Monday, February 06, 2006

On Disappointment

Been disappointed by some things lately. Just checked my email and found out that I have not been even selected for interview for the JET programme, which would have required me to go to Japan to teach EL for a year. Although I had prayed abt it and let God decide if He is willing to open the door to this way, I am still processing this disappointment.

I suppose if He is indeed my Lord, I must let Him handle the steering wheel. It's not the easiest thing to do. I found that, for the past year, I have been asked to lay a lot of things I really want down at His feet. The decisions often made me perplexed at best, or sad at worst. Coupled with a certain condition I am having, the sense of struggle is multiplied, even though to an average person, it may nt seem serious. I guess God deals with each person in proportion to what he/ she can take at each point in life and probably in a sense, I am weaker than most people.
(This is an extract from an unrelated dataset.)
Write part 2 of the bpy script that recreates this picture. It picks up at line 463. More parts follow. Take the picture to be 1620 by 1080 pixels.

As in I have led a sheltered life and my threshold for certain things r low compared to many ppl.

Indeed, I find that things tend not to be so easy when I make decisions without consulting the Lord. Not to say that living out the decisions you made to honour Him is smooth sailing, but somehow, His grace sustains. While sometimes the future still seems uncertain, there is certainty in the midst of the uncertainty. Ok, that sounds ironic, but most Christians shd understand.

Coming back to the rejection, it's good that God prompted me not to put all my eggs in one basket. So in a sense, being rejected by JET is not like the end of the world and back to the drawing board kinda thing, disappointing as it is. Have been praying abt other doors as well.
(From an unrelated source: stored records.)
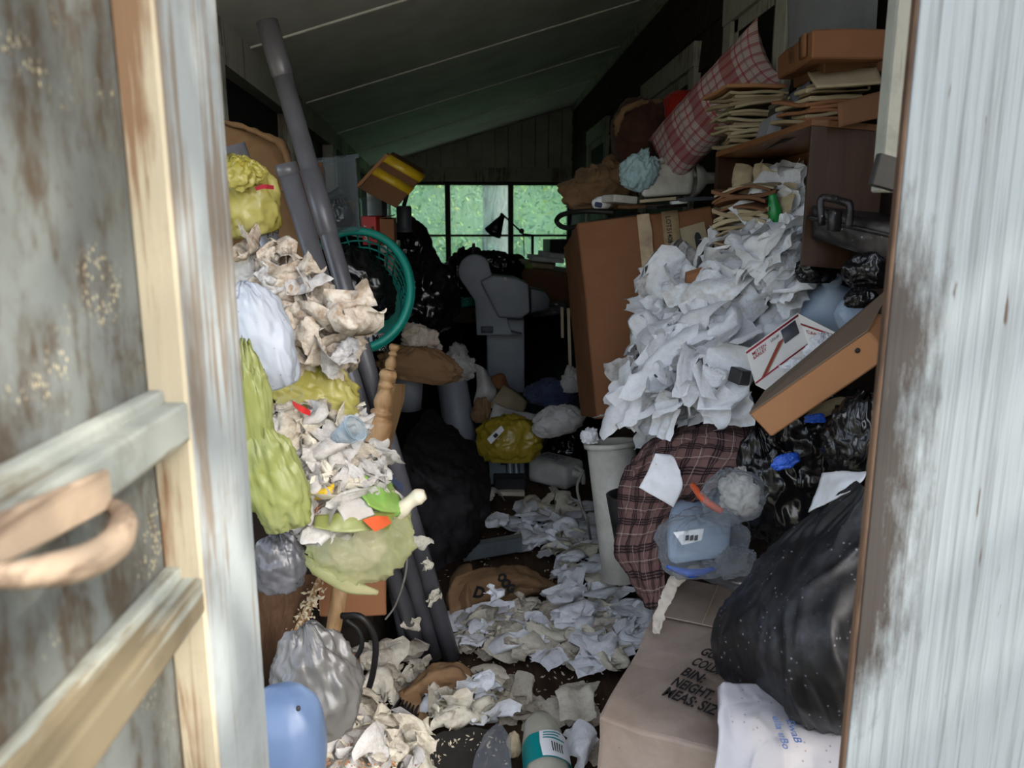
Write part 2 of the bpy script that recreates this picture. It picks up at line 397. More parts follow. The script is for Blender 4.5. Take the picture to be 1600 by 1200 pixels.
WHITE_TRIM = m_weather('weathered_white_trim', lin(178, 184, 184), lin(120, 112, 102), lin(96, 88, 78), .25, 2, .3)
DOOR_PAINT = m_weather('peeling_door_paint', lin(126, 132, 134), lin(104, 96, 87), lin(64, 57, 48), .42, 2, .35, 3.0)
DOOR_RAIL = m_weather('mildewed_rail_paint', lin(126, 130, 124), lin(92, 83, 66), lin(60, 54, 42), .6, 1, .7, 5.0)
BARE_SASH = m_weather('bleached_sash_wood', lin(156, 147, 126), lin(112, 88, 66), lin(84, 66, 50), .55, 2, .25, 7.0)
HANDLE_WOOD = m_weather('worn_handle_wood', lin(150, 132, 112), lin(104, 88, 74), lin(60, 50, 42), .6, 1, .4, 2.0)
CEIL_PAINT = m_plain('dingy_ceiling_paint', lin(206, 206, 202), .7, lin(176, 174, 168), 0, 3)
BATTEN = m_plain('ceiling_batten_paint', lin(226, 226, 220), .6, lin(190, 188, 180))
TRIM_PAINT = m_weather('dull_trim_paint', lin(160, 160, 150), lin(112, 104, 92), lin(70, 64, 56), .25, 2, .4, 1.0)
SHINGLE = m_wood('dark_brown_shingle', lin(58, 44, 36), lin(34, 26, 22), (20, 20, 3), .8, .2)
WALL_BOARD = m_plain('grey_wall_board', lin(176, 174, 166), .7, lin(140, 138, 130), 0, 4)
BLACK_FRAME = m_plain('dark_window_frame', lin(30, 28, 26), .6, lin(44, 40, 36))
DARK_PANE = m_plain('blacked_pane', (.006, .006, .007, 1), .6, spec=.15)
FLOOR_WOOD = m_wood('dirty_floor_boards', lin(84, 66, 50), lin(48, 36, 27), (14, 1.6, 14), .8, .2)
def m_glazing(name):
    t = Nt(name); v = t.coord('Object', (1, 1, .35))
    h = t.noise(v, 18, 4, .55, dist=1.0)
    gl = t.n('ShaderNodeBsdfGlossy', {'Color': (.8, .9, .86, 1), 'Roughness': .12, 'Normal': t.bump(h, .4, .01)}).outputs[0]
    df = t.n('ShaderNodeBsdfTranslucent', {'Color': (.55, .72, .62, 1)}).outputs[0]
    tr = t.n('ShaderNodeBsdfTransparent', {'Color': (.80, .90, .86, 1)}).outputs[0]
    a = t.n('ShaderNodeMixShader', {0: .07, 1: tr, 2: gl}).outputs[0]
    return t.done(t.n('ShaderNodeMixShader', {0: t.math('MULTIPLY', t.ramp(h, (.3, 0.0), (.8, 1.0)), .35), 1: a, 2: df}).outputs[0])
GLAZING = m_glazing('wavy_window_film')
def m_dirty_pane():
    t = Nt('grimy_plastic_pane'); v = t.coord(); vs = t.coord('Object', (1, 3.0, 1.1))
    c = t.mix(t.ramp(t.noise(v, 3.0, 5, .6), (.35, 0.0), (.7, 1.0)), lin(94, 98, 97), lin(72, 74, 71))
    c = t.mix(t.math('MULTIPLY', t.ramp(t.noise(vs, 6.5, 8, .8), (.47, 0.0), (.60, 1.0)), .9), c, lin(56, 46, 35))
    c = t.mix(t.math('MULTIPLY', t.ramp(t.noise(v, 26, 5, .7), (.56, 0.0), (.66, 1.0)), .6), c, lin(58, 48, 38))
    sp = t.n('ShaderNodeTexVoronoi', {'Vector': t.coord('Object', (1, 1, .6)), 'Scale': 230.0}).outputs['Distance']
    gate = t.ramp(t.noise(v, 9, 3), (.54, 0.0), (.60, 1.0))
    c = t.mix(t.math('MULTIPLY', t.math('MULTIPLY', t.ramp(sp, (.22, 1.0), (.34, 0.0)), gate), .7), c, lin(176, 164, 132))
    a = t.pbr(c, .5, t.bump(t.noise(v, 20, 5), .2, .004), **{'Specular IOR Level': .3})
    return t.done(t.n('ShaderNodeMixShader', {0: .06, 1: a, 2: t.n('ShaderNodeBsdfTransparent').outputs[0]}).outputs[0])
DIRTY_PANE = m_dirty_pane()

# ------------------------------------------------------------------ the setting
Y0, Y1 = .93, 8.3                       # door plane, end wall
XR = 1.06
def XL(y): return -(.845+(y-2.57)*.0375)
def ZC(x): return CAM_Z+1.25-.30*(XR-x)
def quadbox(p, t):                      # slab below/behind four points, offset by vector t
    p = [np.asarray(q, float) for q in p]; v = np.array(p+[q+np.asarray(t) for q in p])
    return v, [(0, 1, 2, 3), (7, 6, 5, 4), (0, 4, 5, 1), (1, 5, 6, 2), (2, 6, 7, 3), (3, 7, 4, 0)]
floor = struct('floor', quadbox([(XL(Y0)-.1, Y0-.05, 0), (XR+.1, Y0-.05, 0), (XR+.1, Y1, 0), (XL(Y1)-.1, Y1, 0)], (0, 0, -.06)), FLOOR_WOOD)
cl = struct('ceiling', quadbox([(-1.4, .93, ZC(-1.4)), (XR+.15, .93, ZC(XR+.15)), (XR+.15, Y1+.1, ZC(XR+.15)), (-1.4, Y1+.1, ZC(-1.4))], (0, 0, .05)), CEIL_PAINT)
for i in range(6):
    y = 3.17+(i-1)*1.22
    if y > Y1: break
    a = np.array([-1.1, y, ZC(-1.1)]); b = np.array([XR, y, ZC(XR)])
    spart(cl, 'batten', abox(a-np.array([0, .006, .008]), b-a, (0, .012, 0), (0, 0, .012), .002), BATTEN)
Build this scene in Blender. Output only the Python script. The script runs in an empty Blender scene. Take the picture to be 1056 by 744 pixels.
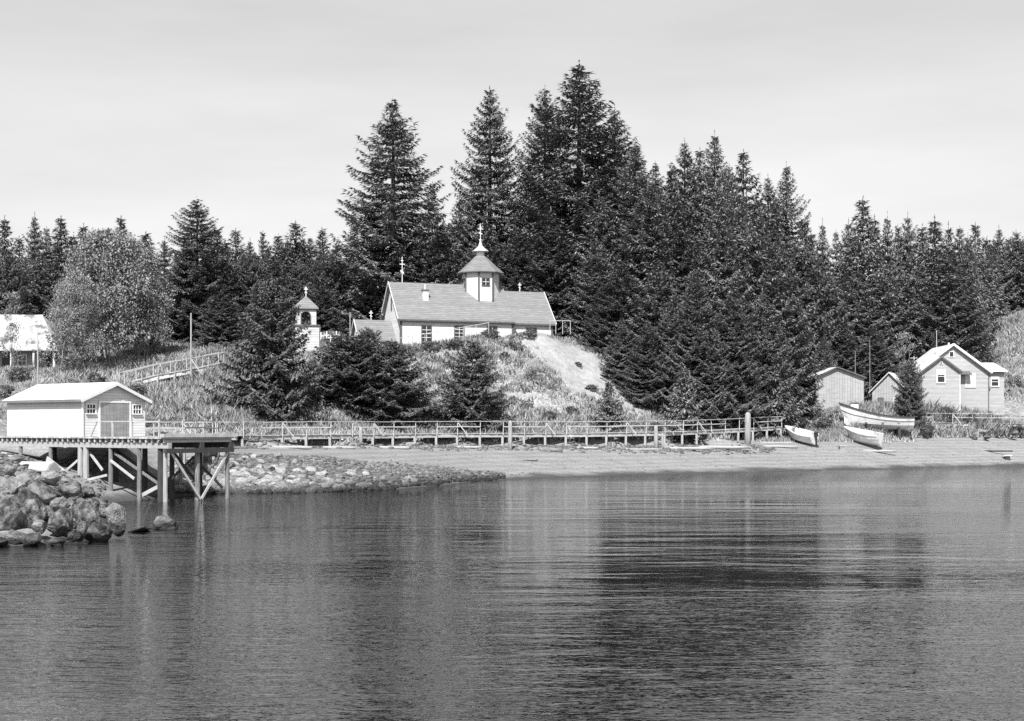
import bpy, math, random
import numpy as np
from mathutils import Vector, Matrix, noise
R = math.radians
# ------------------------------------------------------------------ camera, world, sun, exposure
F, HX, HY, H = 1370.0, 528.0, 440.0, 4.1
sc = bpy.context.scene
col = sc.collection
cam = bpy.data.cameras.new('camera'); camo = bpy.data.objects.new('camera', cam); col.objects.link(camo)
camo.location = (0, 0, H); camo.rotation_euler = (R(90), 0, 0)
cam.sensor_width = 36; cam.lens = 36 * F / 1056; cam.shift_y = (HY - 372) / 1056
cam.clip_start = 0.5; cam.clip_end = 9000
sc.camera = camo
SUN_AZ = (-0.17, -0.985); SUN_EL = R(50)
w = bpy.data.worlds.new('World'); sc.world = w; w.use_nodes = True
nt = w.node_tree; N = nt.nodes; L = nt.links
for n in list(N): N.remove(n)
out = N.new('ShaderNodeOutputWorld'); bg = N.new('ShaderNodeBackground')
sky = N.new('ShaderNodeTexSky'); sky.sky_type = 'NISHITA'; sky.sun_disc = False
sky.sun_elevation = SUN_EL; sky.sun_rotation = math.atan2(SUN_AZ[0], SUN_AZ[1])
sky.dust_density = 1.2; sky.air_density = 1.0
# blue-sensitive film: the grey of the sky is taken mostly from its blue
sep = N.new('ShaderNodeSeparateColor'); L.new(sky.outputs[0], sep.inputs[0])
b1 = N.new('ShaderNodeMath'); b1.operation = 'MULTIPLY'; L.new(sep.outputs[2], b1.inputs[0]); b1.inputs[1].default_value = 0.6
bw = N.new('ShaderNodeMath'); bw.operation = 'MULTIPLY_ADD'; L.new(sep.outputs[1], bw.inputs[0]); bw.inputs[1].default_value = 0.4; L.new(b1.outputs[0], bw.inputs[2])
tc = N.new('ShaderNodeTexCoord'); mp = N.new('ShaderNodeMapping'); mp.inputs['Scale'].default_value = (1.2, 1.2, 7.0)
mp.inputs['Rotation'].default_value = (0, R(9), 0)
L.new(tc.outputs['Generated'], mp.inputs[0])
nz = N.new('ShaderNodeTexNoise'); nz.inputs['Scale'].default_value = 1.7; nz.inputs['Detail'].default_value = 6; nz.inputs['Roughness'].default_value = 0.55
L.new(mp.outputs[0], nz.inputs['Vector'])
cr = N.new('ShaderNodeMapRange'); cr.inputs[1].default_value = 0.35; cr.inputs[2].default_value = 0.75; cr.inputs[3].default_value = 0.88; cr.inputs[4].default_value = 1.15
L.new(nz.outputs[0], cr.inputs[0])
# thin high overcast lifts the lower sky
mx = N.new('ShaderNodeMath'); mx.operation = 'MULTIPLY'; L.new(bw.outputs[0], mx.inputs[0]); L.new(cr.outputs[0], mx.inputs[1])
pw = N.new('ShaderNodeMath'); pw.operation = 'POWER'; L.new(mx.outputs[0], pw.inputs[0]); pw.inputs[1].default_value = 0.72
# sky dimmed towards the unseen zenith, added to deepen the shadows
sxyz = N.new('ShaderNodeSeparateXYZ'); L.new(tc.outputs['Generated'], sxyz.inputs[0])
zen = N.new('ShaderNodeMapRange'); zen.interpolation_type = 'SMOOTHSTEP'
for i_, v_ in zip((1,2,3,4), (.40,.85,1.0,.30)): zen.inputs[i_].default_value = v_
L.new(sxyz.outputs[2], zen.inputs[0])
pz = N.new('ShaderNodeMath'); pz.operation = 'MULTIPLY'; L.new(pw.outputs[0], pz.inputs[0]); L.new(zen.outputs[0], pz.inputs[1])
L.new(pz.outputs[0], bg.inputs[0]); bg.inputs[1].default_value = 0.188
L.new(bg.outputs[0], out.inputs[0])
sl = bpy.data.lights.new('sun', 'SUN'); sl.energy = 4.9; sl.angle = R(0.5); sl.color = (1, 1, 1)
so = bpy.data.objects.new('sun', sl); col.objects.link(so)
ce = math.cos(SUN_EL); k = math.hypot(*SUN_AZ)
SD = Vector((SUN_AZ[0] / k * ce, SUN_AZ[1] / k * ce, math.sin(SUN_EL)))
so.rotation_euler = SD.to_track_quat('Z', 'Y').to_euler(); so.location = SD * 100
sc.view_settings.view_transform = 'Standard'; sc.view_settings.look = 'None'
sc.view_settings.exposure = 0.5; sc.view_settings.gamma = 1.0
sc.cycles.max_bounces = 5; sc.cycles.diffuse_bounces = 1; sc.cycles.glossy_bounces = 3
sc.cycles.use_denoising = False
rnd = random.Random(7)

# ------------------------------------------------------------------ helpers
def PX(px, d): return (px - HX) * d / F
def PZ(py, d): return H - (py - HY) * d / F

def tag(o, label=None, cat=None, group=None, kind=None):
    if label: o['label'] = label
    if cat: o['category'] = cat
    if group: o['group'] = group
    if kind: o['kind'] = kind
    return o
def thing(name, loc, rz, label, cat, group=None):
    o = bpy.data.objects.new(name, None); col.objects.link(o); o.empty_display_size = 0.3
    o.location = loc; o.rotation_euler = (0, 0, rz)
    return tag(o, label, cat, group)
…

Disappointment with the ppl around you is a more tricky thing. Sometimes you need a certain sort of support from individuals and the person just dun react in that way you need. Be it just the wrong timing or worse yet, irreconcilable character differences, the disappointment is there all the same.

Guess God uses these providential circumstances to show me that, at the end of the day, our primary reliance shd be upon Him. He is the same yesterday, today and in the future. He is there for us 24 to 7 and He is never too tired or busy for us. He understands us and loves us. At times when I choose to seek Him, I find myself being enveloped in His warm and comforting presence. I oso can draw from His never-dry spring of love and be able to continue to forgive and love and care for the individuals who have hurt me, imperfect as my humanly love is.

Yeah, ever since I come to know Him, although disappointments still never cease to come my way, I find myself more able to let go and let God. While I can't say that a lot of things' beauty pale in comparison with eternity, I fully agree with Jim Elliot's words," He is no fool who gave what he could not keep and gained what he could not lose." (note: quoted from hazy memory, may not be reliable)

Jeremiah 29:11 "For I know the plans I have for you, says the Lord. A plan to prosper you and not to harm you. A plan to give you a hope and a future."

Comments:
Hey Jenn!

I am sure God closes one door and opens another =) Keep trusting Him =)
 
Thanks gal :) I'm sure He will. Hope u r doing great at NIE!